いずれも参考価格に過ぎないので、検討にあたっての大まかな目安と考えましょう。
公示価格を調べる方法
固定資産税評価額は公示価格の70%が目安と紹介しました。つまり、公示価格がわかれば、固定資産税評価額を大まかに計算し、おおよその金額を知ることが可能になります。
公示価格は、国土交通省が提供する「土地総合情報システム」で確認できます。同サイト内の「地価公示・都道府県地価調査」より、対象不動産があるエリアの最新公示価格をチェックしましょう。
なお「土地総合情報システム」では、対象エリアで実際に行われた取引での時価(実勢価格)も確認できます。
固定資産税の計算方法
次に、固定資産税評価額から固定資産税額を算出する方法について解説していきます。土地・家屋それぞれの計算方法は次のとおりです。
● 土地の固定資産税額 = 課税標準額 × 税率1.4%
● 家屋の固定資産税額 = 固定資産課税台帳に登録されている価格 × 税率1.4%
土地の固定資産税額は、課税標準額に税率をかけて計算します。課税標準額とは、固定資産税評価額にこの後紹介するものを含む特例措置や減額措置などを適用した、実際に課税対象となる価格のこと。

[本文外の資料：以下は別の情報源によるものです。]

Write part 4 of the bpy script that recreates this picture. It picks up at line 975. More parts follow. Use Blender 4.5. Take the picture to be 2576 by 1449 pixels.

対象不動産の状況によって、評価額に比べて大きく減額になるケースもあります。
なお、課税標準額の合計が土地で30万円未満、家屋で20万円未満となる場合には、固定資産税は課税されません。
固定資産税の特例・減税措置とは?
固定資産税には、納税者の負担を軽減するための特例措置や減額措置が設けられています。ここでは、代表的な二つの措置について解説します。
住宅用地の課税標準の特例措置
住まいの敷地として利用する住宅用地については、その性質上、特に税負担を軽減すべきであるとされています。
住宅1戸あたり200平方メートル以下の「小規模住宅用地」であれば、固定資産税の課税標準額は評価額の1/6に低減。1戸あたり200平方メートルを超える部分の「一般住宅用地」の場合には、課税標準額が評価額の1/3に低減されます。
200平方メートルを超える住宅用地は、200平方メートルまでの部分が小規模住宅用地の適用となり、残りは一般住宅用地としての特例措置が適用されます。
たとえば、400平方メートルの住宅用地を所有している場合、200平方メートルまでは小規模住宅用地として課税標準額は1/6に低減。残りの200平方メートル分は、一般住宅用地として課税標準額が1/3に低減されます。
新築住宅に係る税額の減額措置
住まいの質の向上と良質な住宅ストック(既存住宅)の形成を図るため、新築住宅については固定資産税が一定期間減額される措置が適用されます。この減額措置は、令和6(2024)年3月末が適用期限とされています。
具体的には、新築の戸建て住宅であれば3年間、マンションなどであれば5年間、固定資産税額が1/2に減額されます。あくまでも一定期間の税が減額されるという措置なので、戸建て住宅なら4年目以降、マンションなどであれば6年目以降は、通常どおりの課税額に戻るという点は要注意です。
また、認定長期優良住宅を新築・取得する場合、減税期間が戸建て住宅で5年間、マンションなどで7年間となる特例措置も設けられています。
まとめ
毎年納付する固定資産税の基準となる土地・建物の固定資産税評価額は、市町村から毎年送られてくる納税通知書内の課税明細書で確認できるほか、市町村の窓口で閲覧・取得できる固定資産課税台帳や固定資産評価証明書でもチェックできます。
これから土地を購入して新築する場合においても、土地総合情報システムで確認できる公示価格の70%程度という目安を知っていれば、おおよその評価額を計算可能です。
固定資産税の税率は1.4%ですが、住宅用地については特例措置や減額措置が適用されます。新築住宅の減額措置が適用されるのは最初の数年のみなので、納税額の目安を計算する際には気をつけましょう。